▶ [Supplied information]:
•••

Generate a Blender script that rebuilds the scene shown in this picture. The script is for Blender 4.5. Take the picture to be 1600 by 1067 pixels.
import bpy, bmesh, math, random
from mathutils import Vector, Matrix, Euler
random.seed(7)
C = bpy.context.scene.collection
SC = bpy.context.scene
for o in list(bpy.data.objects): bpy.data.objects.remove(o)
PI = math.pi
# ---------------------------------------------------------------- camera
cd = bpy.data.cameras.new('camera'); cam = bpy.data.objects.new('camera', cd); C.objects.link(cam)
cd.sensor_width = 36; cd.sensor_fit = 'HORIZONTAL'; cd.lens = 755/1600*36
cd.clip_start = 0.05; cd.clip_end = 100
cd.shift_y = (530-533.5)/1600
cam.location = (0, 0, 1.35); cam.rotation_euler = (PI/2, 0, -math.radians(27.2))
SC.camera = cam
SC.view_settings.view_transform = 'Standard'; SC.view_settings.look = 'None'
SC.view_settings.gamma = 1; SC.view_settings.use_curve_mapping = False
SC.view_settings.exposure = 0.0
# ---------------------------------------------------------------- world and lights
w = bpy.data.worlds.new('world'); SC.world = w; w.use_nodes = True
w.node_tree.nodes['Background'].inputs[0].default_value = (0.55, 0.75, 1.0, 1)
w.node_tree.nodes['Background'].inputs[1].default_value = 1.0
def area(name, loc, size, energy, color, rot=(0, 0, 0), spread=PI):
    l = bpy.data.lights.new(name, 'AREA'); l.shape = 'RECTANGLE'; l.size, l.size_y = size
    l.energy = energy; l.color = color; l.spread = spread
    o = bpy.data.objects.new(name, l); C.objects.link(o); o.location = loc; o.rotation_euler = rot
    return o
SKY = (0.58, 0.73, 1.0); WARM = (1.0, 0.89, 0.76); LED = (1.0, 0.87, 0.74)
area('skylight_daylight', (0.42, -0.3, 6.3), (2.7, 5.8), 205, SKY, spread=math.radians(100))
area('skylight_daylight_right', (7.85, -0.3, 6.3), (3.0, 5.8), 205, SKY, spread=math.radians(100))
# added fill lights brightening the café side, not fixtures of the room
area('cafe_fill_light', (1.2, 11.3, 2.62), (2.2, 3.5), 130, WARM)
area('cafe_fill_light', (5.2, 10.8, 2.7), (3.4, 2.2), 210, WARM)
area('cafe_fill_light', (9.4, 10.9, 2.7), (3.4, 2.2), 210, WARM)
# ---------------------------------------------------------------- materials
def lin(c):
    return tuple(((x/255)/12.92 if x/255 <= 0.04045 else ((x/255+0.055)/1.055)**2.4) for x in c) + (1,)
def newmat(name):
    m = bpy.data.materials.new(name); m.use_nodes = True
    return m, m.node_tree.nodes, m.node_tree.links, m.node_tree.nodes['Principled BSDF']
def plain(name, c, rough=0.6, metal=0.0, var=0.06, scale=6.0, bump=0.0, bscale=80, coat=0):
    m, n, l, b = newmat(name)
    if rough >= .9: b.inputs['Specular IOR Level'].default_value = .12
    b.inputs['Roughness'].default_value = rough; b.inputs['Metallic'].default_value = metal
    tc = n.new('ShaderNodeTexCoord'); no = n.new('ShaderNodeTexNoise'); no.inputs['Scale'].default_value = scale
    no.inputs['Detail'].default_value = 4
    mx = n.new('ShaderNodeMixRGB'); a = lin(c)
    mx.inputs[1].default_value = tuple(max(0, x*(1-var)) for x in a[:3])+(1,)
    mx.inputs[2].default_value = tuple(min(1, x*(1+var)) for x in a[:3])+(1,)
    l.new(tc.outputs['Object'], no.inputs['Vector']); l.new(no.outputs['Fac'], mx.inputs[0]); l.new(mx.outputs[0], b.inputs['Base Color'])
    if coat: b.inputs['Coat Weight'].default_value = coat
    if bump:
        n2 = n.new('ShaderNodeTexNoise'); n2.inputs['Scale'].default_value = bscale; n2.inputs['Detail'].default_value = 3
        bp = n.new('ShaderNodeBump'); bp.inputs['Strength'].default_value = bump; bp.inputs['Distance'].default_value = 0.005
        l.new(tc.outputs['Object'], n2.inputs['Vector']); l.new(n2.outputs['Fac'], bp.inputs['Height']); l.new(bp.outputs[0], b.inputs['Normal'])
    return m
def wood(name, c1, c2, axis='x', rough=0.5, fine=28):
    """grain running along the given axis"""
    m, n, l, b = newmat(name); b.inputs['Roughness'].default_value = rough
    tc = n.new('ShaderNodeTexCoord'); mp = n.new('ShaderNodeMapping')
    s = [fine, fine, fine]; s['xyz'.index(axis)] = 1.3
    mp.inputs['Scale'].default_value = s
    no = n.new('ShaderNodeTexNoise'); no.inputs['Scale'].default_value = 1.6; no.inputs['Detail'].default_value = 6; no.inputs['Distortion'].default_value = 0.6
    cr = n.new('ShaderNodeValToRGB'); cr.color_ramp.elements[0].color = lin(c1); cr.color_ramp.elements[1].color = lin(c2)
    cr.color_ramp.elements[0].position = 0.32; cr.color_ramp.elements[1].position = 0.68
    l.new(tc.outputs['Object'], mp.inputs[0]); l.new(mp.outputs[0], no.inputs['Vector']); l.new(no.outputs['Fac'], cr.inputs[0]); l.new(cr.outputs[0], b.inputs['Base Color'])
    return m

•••

▶ [Task statement]:
Output all of the material, please, exactly as it stands.

▶ [Written answer]:
Generate a Blender script that rebuilds the scene shown in this picture. The script is for Blender 4.5. Take the picture to be 1600 by 1067 pixels.
import bpy, bmesh, math, random
from mathutils import Vector, Matrix, Euler
random.seed(7)
C = bpy.context.scene.collection
SC = bpy.context.scene
for o in list(bpy.data.objects): bpy.data.objects.remove(o)
PI = math.pi
# ---------------------------------------------------------------- camera
cd = bpy.data.cameras.new('camera'); cam = bpy.data.objects.new('camera', cd); C.objects.link(cam)
cd.sensor_width = 36; cd.sensor_fit = 'HORIZONTAL'; cd.lens = 755/1600*36
cd.clip_start = 0.05; cd.clip_end = 100
cd.shift_y = (530-533.5)/1600
cam.location = (0, 0, 1.35); cam.rotation_euler = (PI/2, 0, -math.radians(27.2))
SC.camera = cam
SC.view_settings.view_transform = 'Standard'; SC.view_settings.look = 'None'
SC.view_settings.gamma = 1; SC.view_settings.use_curve_mapping = False
SC.view_settings.exposure = 0.0
# ---------------------------------------------------------------- world and lights
w = bpy.data.worlds.new('world'); SC.world = w; w.use_nodes = True
w.node_tree.nodes['Background'].inputs[0].default_value = (0.55, 0.75, 1.0, 1)
w.node_tree.nodes['Background'].inputs[1].default_value = 1.0
def area(name, loc, size, energy, color, rot=(0, 0, 0), spread=PI):
    l = bpy.data.lights.new(name, 'AREA'); l.shape = 'RECTANGLE'; l.size, l.size_y = size
    l.energy = energy; l.color = color; l.spread = spread
    o = bpy.data.objects.new(name, l); C.objects.link(o); o.location = loc; o.rotation_euler = rot
    return o
SKY = (0.58, 0.73, 1.0); WARM = (1.0, 0.89, 0.76); LED = (1.0, 0.87, 0.74)
area('skylight_daylight', (0.42, -0.3, 6.3), (2.7, 5.8), 205, SKY, spread=math.radians(100))
area('skylight_daylight_right', (7.85, -0.3, 6.3), (3.0, 5.8), 205, SKY, spread=math.radians(100))
# added fill lights brightening the café side, not fixtures of the room
area('cafe_fill_light', (1.2, 11.3, 2.62), (2.2, 3.5), 130, WARM)
area('cafe_fill_light', (5.2, 10.8, 2.7), (3.4, 2.2), 210, WARM)
area('cafe_fill_light', (9.4, 10.9, 2.7), (3.4, 2.2), 210, WARM)
# ---------------------------------------------------------------- materials
def lin(c):
    return tuple(((x/255)/12.92 if x/255 <= 0.04045 else ((x/255+0.055)/1.055)**2.4) for x in c) + (1,)
def newmat(name):
    m = bpy.data.materials.new(name); m.use_nodes = True
    return m, m.node_tree.nodes, m.node_tree.links, m.node_tree.nodes['Principled BSDF']
def plain(name, c, rough=0.6, metal=0.0, var=0.06, scale=6.0, bump=0.0, bscale=80, coat=0):
    m, n, l, b = newmat(name)
    if rough >= .9: b.inputs['Specular IOR Level'].default_value = .12
    b.inputs['Roughness'].default_value = rough; b.inputs['Metallic'].default_value = metal
    tc = n.new('ShaderNodeTexCoord'); no = n.new('ShaderNodeTexNoise'); no.inputs['Scale'].default_value = scale
    no.inputs['Detail'].default_value = 4
    mx = n.new('ShaderNodeMixRGB'); a = lin(c)
    mx.inputs[1].default_value = tuple(max(0, x*(1-var)) for x in a[:3])+(1,)
    mx.inputs[2].default_value = tuple(min(1, x*(1+var)) for x in a[:3])+(1,)
    l.new(tc.outputs['Object'], no.inputs['Vector']); l.new(no.outputs['Fac'], mx.inputs[0]); l.new(mx.outputs[0], b.inputs['Base Color'])
    if coat: b.inputs['Coat Weight'].default_value = coat
    if bump:
        n2 = n.new('ShaderNodeTexNoise'); n2.inputs['Scale'].default_value = bscale; n2.inputs['Detail'].default_value = 3
        bp = n.new('ShaderNodeBump'); bp.inputs['Strength'].default_value = bump; bp.inputs['Distance'].default_value = 0.005
        l.new(tc.outputs['Object'], n2.inputs['Vector']); l.new(n2.outputs['Fac'], bp.inputs['Height']); l.new(bp.outputs[0], b.inputs['Normal'])
    return m
def wood(name, c1, c2, axis='x', rough=0.5, fine=28):
    """grain running along the given axis"""
    m, n, l, b = newmat(name); b.inputs['Roughness'].default_value = rough
    tc = n.new('ShaderNodeTexCoord'); mp = n.new('ShaderNodeMapping')
    s = [fine, fine, fine]; s['xyz'.index(axis)] = 1.3
    mp.inputs['Scale'].default_value = s
    no = n.new('ShaderNodeTexNoise'); no.inputs['Scale'].default_value = 1.6; no.inputs['Detail'].default_value = 6; no.inputs['Distortion'].default_value = 0.6
    cr = n.new('ShaderNodeValToRGB'); cr.color_ramp.elements[0].color = lin(c1); cr.color_ramp.elements[1].color = lin(c2)
    cr.color_ramp.elements[0].position = 0.32; cr.color_ramp.elements[1].position = 0.68
    l.new(tc.outputs['Object'], mp.inputs[0]); l.new(mp.outputs[0], no.inputs['Vector']); l.new(no.outputs['Fac'], cr.inputs[0]); l.new(cr.outputs[0], b.inputs['Base Color'])
    return m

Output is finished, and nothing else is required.